Trade You a Fence Post
A Clearwater County Economy
By Tom Loucks
In the early 1980s, when I served as pastor of St. Catherine’s Parish in Kamiah, I met two retired men who had operated businesses in Kooskia and who also had something else in common. Herb Foltz had a gas station where the roads create a “Y” in Kooskia. When I met Herb, he was living outside Harpster between the Harpsters Bridge and the Mount Idaho Bridge. Ray Gilroy operated a hard goods store in Kooskia. In the 1980s, he lived up the Glenwood Grade. I was fascinated to learn that during their careers, both these men had accepted fence posts in trade credit toward purchases at their stores. Herb told me he allowed a customer six cents per post. Ray allowed five cents.
A person wanting goods from either businessman could make posts, take them to the business, and swap them for credit toward a purchase. Say gas was 19 cents per gallon in 1935, when Herb was in business. Three posts would get you almost a gallon. A pound of coffee was roughly five posts.
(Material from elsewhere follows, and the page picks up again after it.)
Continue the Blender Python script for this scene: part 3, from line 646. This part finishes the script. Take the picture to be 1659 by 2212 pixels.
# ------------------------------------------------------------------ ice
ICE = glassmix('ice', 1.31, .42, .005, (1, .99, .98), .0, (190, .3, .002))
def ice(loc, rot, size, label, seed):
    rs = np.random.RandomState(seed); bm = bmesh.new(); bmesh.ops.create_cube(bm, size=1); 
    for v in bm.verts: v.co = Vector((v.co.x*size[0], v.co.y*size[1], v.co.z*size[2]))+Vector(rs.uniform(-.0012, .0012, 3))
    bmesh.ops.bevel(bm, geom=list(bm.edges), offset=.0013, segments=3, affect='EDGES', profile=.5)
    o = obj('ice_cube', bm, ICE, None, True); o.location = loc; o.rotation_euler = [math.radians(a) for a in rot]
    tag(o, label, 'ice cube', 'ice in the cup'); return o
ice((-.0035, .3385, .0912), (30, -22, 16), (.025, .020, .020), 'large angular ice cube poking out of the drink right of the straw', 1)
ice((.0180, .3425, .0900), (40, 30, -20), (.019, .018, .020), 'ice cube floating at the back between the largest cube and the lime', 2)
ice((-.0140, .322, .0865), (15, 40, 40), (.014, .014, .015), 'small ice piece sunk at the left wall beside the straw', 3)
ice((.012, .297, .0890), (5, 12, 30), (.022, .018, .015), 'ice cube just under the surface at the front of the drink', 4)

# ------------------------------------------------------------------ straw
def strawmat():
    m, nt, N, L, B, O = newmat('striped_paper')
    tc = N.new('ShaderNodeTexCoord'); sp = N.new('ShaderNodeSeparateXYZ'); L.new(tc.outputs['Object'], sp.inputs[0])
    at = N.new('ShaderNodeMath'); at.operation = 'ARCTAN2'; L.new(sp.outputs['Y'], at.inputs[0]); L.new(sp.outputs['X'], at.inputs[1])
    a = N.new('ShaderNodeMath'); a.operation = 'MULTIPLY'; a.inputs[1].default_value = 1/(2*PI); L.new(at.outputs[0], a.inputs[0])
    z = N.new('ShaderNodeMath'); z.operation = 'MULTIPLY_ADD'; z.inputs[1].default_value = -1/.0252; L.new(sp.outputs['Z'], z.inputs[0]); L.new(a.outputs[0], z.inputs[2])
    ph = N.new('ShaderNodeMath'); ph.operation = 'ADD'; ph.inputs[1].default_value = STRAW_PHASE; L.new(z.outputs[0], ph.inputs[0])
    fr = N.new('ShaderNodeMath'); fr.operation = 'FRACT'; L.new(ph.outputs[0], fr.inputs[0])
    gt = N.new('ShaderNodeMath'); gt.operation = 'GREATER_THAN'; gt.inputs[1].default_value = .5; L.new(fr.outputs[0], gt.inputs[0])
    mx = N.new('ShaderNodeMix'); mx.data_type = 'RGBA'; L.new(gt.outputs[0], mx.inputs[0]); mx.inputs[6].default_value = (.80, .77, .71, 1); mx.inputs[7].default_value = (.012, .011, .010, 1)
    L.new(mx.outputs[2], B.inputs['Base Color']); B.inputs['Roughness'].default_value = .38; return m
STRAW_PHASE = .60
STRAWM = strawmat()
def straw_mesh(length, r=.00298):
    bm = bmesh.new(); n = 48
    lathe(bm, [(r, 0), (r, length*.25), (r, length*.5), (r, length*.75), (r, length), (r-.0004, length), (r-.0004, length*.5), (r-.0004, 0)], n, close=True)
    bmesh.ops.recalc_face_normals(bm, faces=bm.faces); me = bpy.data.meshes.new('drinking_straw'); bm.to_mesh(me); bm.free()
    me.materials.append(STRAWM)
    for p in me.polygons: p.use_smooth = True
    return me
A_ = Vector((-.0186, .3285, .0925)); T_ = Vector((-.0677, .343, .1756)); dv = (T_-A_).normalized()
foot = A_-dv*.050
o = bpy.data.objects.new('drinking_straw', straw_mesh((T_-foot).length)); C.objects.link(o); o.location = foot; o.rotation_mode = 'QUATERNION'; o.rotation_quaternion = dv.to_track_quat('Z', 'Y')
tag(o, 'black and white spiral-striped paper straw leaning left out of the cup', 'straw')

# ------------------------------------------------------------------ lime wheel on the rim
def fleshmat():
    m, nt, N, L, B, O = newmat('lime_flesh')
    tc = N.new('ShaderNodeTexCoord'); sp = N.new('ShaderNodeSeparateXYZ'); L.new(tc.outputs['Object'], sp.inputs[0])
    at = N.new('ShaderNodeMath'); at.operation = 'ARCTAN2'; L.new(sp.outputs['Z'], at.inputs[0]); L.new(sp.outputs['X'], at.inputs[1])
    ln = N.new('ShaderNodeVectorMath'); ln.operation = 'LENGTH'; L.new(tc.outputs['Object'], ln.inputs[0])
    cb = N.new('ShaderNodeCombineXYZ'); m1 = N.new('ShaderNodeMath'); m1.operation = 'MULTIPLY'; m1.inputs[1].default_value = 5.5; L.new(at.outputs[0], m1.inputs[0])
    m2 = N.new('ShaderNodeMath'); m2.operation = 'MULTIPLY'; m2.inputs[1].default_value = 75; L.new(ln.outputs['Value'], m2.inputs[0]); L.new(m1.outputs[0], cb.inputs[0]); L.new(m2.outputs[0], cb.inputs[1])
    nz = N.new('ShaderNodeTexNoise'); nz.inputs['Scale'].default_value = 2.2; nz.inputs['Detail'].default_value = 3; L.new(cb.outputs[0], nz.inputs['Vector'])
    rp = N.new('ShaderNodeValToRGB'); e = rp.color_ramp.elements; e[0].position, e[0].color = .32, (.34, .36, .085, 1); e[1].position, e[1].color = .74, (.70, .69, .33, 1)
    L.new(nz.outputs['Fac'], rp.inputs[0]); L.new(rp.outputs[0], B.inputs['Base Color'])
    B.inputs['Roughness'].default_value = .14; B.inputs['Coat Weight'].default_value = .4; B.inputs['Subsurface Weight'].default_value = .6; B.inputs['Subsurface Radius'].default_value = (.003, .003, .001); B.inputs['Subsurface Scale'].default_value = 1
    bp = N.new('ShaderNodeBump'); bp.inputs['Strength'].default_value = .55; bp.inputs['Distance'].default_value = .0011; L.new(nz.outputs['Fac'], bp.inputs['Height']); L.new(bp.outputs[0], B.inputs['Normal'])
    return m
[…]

Ray owned the land south of Kooskia where the grass airstrip is now. He told me at one time he had more than a million fence posts stacked on the property. In a way, he became the bank for fence posts. He sold them by the truckload to “outsiders,” meaning anyone from anywhere who needed lots of fence posts. His customers paid in cash, something the area was lacking. With the revenue, Ray replenished the goods in his store, which thrived. Eventually, his daughter and son-in-law purchased the business.